Democrats Sue Trump Over Attempt to Control Independent Election Agency

President Donald J. Trump in 2023. (AP Photo/Sue Ogrocki, File)

The Democratic Party is suing President Donald Trump over an executive order that could make it easier for him to tilt elections in the GOP’s favor.

The lawsuit, filed Friday by Elias Law Group on behalf of the three national Democratic committees, challenges an expansive executive order Trump issued earlier this month that would give him unprecedented power over key regulatory agencies that were designed to operate without direct White House control.

In it, the plaintiffs argue that the executive order specifically threatens the Federal Election Commission (FEC), which Congress established in 1974 to enforce federal campaign finance laws through a bipartisan board of six commissioners who are appointed by the president and confirmed by the Senate.

If Trump’s order is allowed to stand, the president — through coercion or direct control — could affect FEC decision-making to his party’s benefit, the lawsuit warns. 

“The extinction of the FEC’s independence — and replacement with the President’s decree — severely harms Plaintiffs by placing the head of the opposing political party in charge of interpreting campaign finance law for the executive branch,” it reads.

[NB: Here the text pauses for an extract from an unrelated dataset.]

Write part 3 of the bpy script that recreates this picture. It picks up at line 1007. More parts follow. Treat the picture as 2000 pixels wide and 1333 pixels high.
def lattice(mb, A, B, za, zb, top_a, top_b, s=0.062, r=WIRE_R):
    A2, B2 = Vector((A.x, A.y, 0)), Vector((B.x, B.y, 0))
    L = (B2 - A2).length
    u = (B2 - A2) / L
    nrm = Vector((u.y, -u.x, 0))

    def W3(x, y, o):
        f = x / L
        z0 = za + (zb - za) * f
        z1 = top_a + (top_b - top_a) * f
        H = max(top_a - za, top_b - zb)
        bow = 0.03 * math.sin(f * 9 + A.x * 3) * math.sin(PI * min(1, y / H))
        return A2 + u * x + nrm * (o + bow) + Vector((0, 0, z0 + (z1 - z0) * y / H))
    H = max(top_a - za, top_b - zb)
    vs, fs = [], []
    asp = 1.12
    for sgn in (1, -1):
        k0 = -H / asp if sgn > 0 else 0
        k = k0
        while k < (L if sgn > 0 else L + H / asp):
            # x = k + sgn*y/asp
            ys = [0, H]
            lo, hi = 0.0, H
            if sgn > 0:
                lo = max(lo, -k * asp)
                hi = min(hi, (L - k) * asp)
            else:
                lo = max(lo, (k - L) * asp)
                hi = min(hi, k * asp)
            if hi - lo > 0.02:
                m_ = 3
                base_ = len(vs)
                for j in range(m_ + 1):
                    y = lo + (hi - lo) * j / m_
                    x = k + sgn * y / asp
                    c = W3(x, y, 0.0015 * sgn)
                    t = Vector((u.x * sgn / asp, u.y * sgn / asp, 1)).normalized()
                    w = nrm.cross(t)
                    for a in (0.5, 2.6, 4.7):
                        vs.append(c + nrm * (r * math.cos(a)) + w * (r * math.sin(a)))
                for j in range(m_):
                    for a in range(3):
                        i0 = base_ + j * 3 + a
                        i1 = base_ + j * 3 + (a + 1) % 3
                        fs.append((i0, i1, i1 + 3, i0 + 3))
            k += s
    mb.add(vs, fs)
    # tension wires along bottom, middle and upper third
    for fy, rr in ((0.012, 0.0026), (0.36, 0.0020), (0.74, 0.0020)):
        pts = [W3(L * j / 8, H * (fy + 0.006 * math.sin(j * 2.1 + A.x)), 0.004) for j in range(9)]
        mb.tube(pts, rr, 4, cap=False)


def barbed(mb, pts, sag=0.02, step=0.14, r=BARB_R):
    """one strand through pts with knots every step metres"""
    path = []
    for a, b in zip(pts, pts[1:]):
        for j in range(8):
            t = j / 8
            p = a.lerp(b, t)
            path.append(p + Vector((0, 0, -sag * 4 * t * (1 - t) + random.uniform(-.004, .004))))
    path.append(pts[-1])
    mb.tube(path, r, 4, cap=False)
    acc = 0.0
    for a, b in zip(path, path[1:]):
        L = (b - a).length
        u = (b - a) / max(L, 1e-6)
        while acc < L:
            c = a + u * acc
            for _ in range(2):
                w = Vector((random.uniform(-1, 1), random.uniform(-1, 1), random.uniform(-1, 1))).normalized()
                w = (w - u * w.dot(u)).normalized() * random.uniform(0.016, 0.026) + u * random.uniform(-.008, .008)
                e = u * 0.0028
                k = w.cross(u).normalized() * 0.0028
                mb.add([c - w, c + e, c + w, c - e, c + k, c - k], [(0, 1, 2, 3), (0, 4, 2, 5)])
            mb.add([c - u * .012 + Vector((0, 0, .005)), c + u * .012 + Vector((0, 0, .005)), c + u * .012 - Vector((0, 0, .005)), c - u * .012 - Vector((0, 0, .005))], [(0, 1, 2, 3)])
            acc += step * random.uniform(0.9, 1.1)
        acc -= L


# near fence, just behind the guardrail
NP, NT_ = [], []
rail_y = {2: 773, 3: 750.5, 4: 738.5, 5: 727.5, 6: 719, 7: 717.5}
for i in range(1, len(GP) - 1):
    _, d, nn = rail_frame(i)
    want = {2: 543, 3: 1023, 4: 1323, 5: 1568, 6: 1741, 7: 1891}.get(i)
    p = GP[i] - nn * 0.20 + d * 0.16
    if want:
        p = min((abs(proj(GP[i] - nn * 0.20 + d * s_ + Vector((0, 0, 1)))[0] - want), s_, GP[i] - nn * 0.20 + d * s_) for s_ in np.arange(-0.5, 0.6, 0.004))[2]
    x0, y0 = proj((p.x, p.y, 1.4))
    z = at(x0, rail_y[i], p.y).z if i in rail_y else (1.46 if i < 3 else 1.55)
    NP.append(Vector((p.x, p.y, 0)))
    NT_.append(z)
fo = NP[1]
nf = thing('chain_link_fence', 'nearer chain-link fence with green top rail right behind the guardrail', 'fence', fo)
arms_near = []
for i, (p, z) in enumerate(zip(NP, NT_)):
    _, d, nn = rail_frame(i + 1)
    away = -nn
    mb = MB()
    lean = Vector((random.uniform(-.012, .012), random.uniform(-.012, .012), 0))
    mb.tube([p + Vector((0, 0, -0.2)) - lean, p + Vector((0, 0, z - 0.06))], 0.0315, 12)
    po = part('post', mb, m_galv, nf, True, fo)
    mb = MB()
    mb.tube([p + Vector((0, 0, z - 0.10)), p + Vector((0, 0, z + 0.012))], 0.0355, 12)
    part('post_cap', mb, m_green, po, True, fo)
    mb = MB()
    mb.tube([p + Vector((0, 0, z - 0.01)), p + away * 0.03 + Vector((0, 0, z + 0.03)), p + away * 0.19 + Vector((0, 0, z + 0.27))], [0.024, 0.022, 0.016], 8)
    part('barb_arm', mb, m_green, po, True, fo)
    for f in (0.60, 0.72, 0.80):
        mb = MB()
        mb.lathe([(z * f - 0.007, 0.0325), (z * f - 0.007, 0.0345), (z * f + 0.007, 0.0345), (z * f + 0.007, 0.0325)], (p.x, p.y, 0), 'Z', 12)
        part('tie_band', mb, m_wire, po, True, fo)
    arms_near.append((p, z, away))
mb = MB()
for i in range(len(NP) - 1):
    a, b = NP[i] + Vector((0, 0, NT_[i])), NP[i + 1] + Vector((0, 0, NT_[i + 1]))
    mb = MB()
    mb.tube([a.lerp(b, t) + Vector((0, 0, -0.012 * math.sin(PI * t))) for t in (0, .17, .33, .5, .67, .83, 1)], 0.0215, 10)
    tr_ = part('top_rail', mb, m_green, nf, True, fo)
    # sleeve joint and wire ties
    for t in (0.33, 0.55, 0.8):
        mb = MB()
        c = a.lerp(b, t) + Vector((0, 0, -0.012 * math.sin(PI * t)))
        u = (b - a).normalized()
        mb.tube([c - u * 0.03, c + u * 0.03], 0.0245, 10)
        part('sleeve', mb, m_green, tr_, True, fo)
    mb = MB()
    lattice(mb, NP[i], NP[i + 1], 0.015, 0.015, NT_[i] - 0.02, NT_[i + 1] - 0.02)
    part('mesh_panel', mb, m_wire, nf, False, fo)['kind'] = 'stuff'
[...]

Filed in the District Court of D.C., the lawsuit asked the court to declare that the FEC’s status as an independent regulatory body is constitutional and to bar the Trump administration from applying the executive order to FEC commissioners. 

They also requested that the court ask the D.C. Circuit Court of Appeals to weigh in on the constitutionality of the Federal Election Campaign Act, the law that established the FEC.

Trump’s order was a major step toward the conservative legal movement’s decades-long goal of ending the independence of regulatory agencies and concentrating authority over them in the White House.

The movement has been guided by a once-fringe legal theory which asserts that the president has unlimited control over the actions of the four million people who make up the executive branch.

In past decisions, like Humphrey’s Executor v. U.S., the Supreme Court has prevented presidents from dismissing members of independent regulatory bodies like the FEC.

However, Trump has taken steps — directly pulled from Project 2025 —  that appear to violate federal statutes to challenge the constitutionality of independent agencies and to expand his ability to remove federal officials at will.

The moves are likely an attempt to get cases before the Republican-appointed majority of the Supreme Court in the hopes of eliciting favorable decisions.